Use your gross (pre-tax) monthly income from all sources.
Your debt-to-income ratio (DTI) is the percentage of your gross monthly income that goes toward paying your monthly debt obligations. It's calculated by dividing your total monthly debt payments by your gross monthly income and multiplying by 100. If you earn $5,000 per month before taxes and pay $1,500 per month in debt obligations, your DTI is 30%.
DTI is one of the most important numbers lenders look at when you apply for a mortgage, auto loan, personal loan, or credit card. It tells them whether you have enough income to comfortably take on additional debt. A low DTI signals financial health and repayment capacity. A high DTI signals that you're already stretched and may struggle with additional obligations.
Lenders often calculate two types of DTI. Front-end DTI (also called the housing ratio) includes only housing-related expenses — mortgage principal and interest, property taxes, homeowner's insurance, and HOA fees. Back-end DTI includes all monthly debt obligations: housing, credit cards, student loans, auto loans, personal loans, and any other recurring debt payments. When lenders talk about DTI qualification thresholds, they typically mean back-end DTI, which is what this calculator computes.
The traditional guideline is to keep your total DTI below 36%, with no more than 28% going toward housing costs. Many conventional mortgage lenders use 43% as their maximum DTI threshold. FHA loans may allow up to 50% DTI in some circumstances. The lower your DTI, the better your terms will be.
Include: Mortgage or rent payment, credit card minimum payments, auto loan payments, student loan payments, personal loan payments, child support or alimony, any other required monthly debt payment.

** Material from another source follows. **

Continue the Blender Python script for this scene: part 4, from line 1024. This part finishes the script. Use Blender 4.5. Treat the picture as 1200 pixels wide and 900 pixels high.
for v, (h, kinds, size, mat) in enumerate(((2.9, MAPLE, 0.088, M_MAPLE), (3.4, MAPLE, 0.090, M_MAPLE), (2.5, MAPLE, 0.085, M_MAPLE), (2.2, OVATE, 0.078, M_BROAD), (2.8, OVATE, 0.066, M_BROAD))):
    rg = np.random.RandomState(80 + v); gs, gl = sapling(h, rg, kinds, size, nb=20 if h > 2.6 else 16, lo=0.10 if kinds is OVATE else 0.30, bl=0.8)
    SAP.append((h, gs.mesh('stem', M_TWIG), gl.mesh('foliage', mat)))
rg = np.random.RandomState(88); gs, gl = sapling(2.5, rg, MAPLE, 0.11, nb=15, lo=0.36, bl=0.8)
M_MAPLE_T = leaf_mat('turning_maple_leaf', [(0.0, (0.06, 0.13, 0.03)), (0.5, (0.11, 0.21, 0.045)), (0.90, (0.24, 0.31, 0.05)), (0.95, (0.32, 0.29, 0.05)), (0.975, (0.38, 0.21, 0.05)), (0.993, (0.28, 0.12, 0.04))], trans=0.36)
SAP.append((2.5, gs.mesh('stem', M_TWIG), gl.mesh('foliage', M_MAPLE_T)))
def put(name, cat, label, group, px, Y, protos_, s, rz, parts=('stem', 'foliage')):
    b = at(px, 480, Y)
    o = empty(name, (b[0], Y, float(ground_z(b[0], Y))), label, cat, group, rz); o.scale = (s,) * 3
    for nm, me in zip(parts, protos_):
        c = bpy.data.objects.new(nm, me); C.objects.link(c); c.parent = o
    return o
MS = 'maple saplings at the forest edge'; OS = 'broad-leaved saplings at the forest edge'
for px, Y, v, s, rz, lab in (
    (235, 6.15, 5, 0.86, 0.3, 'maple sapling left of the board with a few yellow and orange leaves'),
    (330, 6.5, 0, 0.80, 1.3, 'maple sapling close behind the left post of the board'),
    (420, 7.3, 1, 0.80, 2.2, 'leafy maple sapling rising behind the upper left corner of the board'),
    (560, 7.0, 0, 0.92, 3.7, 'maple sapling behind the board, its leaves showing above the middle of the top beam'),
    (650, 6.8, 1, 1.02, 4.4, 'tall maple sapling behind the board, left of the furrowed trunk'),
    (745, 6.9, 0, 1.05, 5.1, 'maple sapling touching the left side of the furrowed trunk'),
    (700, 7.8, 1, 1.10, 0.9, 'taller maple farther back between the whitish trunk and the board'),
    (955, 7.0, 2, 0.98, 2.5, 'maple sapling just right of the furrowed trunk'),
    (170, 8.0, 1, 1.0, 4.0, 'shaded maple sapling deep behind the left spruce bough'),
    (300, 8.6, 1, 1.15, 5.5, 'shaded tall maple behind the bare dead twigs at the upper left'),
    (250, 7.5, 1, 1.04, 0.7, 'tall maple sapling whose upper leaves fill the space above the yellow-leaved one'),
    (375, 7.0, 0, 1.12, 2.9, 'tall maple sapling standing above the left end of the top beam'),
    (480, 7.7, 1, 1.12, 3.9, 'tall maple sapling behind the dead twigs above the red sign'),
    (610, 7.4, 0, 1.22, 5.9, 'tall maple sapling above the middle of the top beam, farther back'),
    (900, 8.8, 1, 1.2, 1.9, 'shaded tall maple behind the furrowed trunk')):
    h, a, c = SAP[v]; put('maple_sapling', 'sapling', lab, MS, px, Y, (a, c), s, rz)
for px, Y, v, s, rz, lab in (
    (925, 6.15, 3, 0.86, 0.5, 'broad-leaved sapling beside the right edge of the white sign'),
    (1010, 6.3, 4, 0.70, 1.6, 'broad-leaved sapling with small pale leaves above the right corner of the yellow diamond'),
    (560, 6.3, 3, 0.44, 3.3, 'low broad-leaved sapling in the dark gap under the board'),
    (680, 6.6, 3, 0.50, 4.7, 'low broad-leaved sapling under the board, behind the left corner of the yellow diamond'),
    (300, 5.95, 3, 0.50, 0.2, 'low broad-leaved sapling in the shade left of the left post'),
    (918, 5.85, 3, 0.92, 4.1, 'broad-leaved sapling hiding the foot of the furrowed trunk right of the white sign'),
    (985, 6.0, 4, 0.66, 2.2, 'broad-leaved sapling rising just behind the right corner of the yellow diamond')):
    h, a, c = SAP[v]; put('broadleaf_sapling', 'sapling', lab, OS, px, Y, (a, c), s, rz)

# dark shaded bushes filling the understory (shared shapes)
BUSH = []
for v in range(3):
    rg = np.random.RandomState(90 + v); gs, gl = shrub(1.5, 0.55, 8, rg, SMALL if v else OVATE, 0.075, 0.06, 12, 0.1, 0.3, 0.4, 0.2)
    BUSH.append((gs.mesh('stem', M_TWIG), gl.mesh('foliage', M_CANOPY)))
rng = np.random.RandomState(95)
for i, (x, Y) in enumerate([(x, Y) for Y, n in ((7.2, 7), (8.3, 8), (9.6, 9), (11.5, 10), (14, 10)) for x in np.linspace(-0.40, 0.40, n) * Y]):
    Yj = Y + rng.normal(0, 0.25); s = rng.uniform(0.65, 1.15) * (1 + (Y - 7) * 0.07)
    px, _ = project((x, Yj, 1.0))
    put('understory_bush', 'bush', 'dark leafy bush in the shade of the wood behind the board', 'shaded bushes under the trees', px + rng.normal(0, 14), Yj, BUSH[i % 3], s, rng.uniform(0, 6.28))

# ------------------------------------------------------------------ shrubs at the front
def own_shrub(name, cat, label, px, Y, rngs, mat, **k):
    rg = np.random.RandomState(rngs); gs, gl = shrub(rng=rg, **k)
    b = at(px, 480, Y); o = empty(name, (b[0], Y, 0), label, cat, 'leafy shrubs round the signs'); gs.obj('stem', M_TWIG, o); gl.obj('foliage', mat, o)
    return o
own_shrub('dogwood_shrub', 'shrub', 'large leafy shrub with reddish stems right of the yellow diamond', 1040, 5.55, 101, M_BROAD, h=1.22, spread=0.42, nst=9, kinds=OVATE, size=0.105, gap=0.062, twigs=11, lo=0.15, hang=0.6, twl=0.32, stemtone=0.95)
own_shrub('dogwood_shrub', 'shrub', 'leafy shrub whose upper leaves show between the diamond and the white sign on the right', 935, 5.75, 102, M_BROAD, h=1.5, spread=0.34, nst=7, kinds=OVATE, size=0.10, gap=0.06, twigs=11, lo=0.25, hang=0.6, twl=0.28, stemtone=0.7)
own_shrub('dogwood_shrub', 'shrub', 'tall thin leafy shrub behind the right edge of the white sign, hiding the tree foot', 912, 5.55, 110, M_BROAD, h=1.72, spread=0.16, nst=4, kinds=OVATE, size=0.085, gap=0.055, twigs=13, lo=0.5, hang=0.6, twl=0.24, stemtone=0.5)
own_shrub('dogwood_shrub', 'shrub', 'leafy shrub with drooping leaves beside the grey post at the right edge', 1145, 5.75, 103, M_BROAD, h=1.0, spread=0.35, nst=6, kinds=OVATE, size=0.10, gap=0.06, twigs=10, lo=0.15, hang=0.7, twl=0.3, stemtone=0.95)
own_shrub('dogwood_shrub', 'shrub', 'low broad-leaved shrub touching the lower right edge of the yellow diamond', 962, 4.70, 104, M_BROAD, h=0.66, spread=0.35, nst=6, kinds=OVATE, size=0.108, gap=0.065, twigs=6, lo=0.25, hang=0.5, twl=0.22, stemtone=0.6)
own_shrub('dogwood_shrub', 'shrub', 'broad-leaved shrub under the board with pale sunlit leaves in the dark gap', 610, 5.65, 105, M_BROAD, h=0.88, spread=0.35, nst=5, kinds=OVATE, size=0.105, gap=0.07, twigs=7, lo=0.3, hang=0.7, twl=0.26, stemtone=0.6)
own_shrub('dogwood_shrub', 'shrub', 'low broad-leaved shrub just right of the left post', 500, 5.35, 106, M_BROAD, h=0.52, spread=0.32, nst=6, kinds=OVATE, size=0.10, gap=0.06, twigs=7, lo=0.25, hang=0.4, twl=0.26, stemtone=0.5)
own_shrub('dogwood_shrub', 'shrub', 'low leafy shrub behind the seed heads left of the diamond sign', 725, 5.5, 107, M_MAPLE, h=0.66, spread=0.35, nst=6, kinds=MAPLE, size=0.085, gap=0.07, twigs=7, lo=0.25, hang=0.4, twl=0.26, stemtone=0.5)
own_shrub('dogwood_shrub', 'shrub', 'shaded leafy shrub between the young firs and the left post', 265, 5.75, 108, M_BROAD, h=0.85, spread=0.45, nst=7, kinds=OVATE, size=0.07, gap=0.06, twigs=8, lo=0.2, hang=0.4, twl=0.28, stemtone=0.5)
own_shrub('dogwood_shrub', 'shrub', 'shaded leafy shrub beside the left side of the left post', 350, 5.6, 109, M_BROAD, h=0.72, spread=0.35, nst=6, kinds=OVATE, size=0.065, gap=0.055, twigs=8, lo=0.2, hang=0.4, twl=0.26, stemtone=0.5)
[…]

Do not include: Utilities, groceries, insurance premiums (non-mortgage), cell phone bills, subscriptions, or any discretionary spending. DTI is specifically about debt obligations, not total expenses.
There are only two ways to improve DTI: increase your income or decrease your monthly debt payments. Decreasing debt payments means either paying down balances (which reduces minimum payments) or eliminating debts entirely. Use our debt payoff calculator and multi-debt planner to build a plan that systematically reduces your monthly debt obligations. Every debt you eliminate improves your DTI — and using the debt avalanche or snowball method means you're eliminating individual debts completely rather than chipping away at all of them slowly.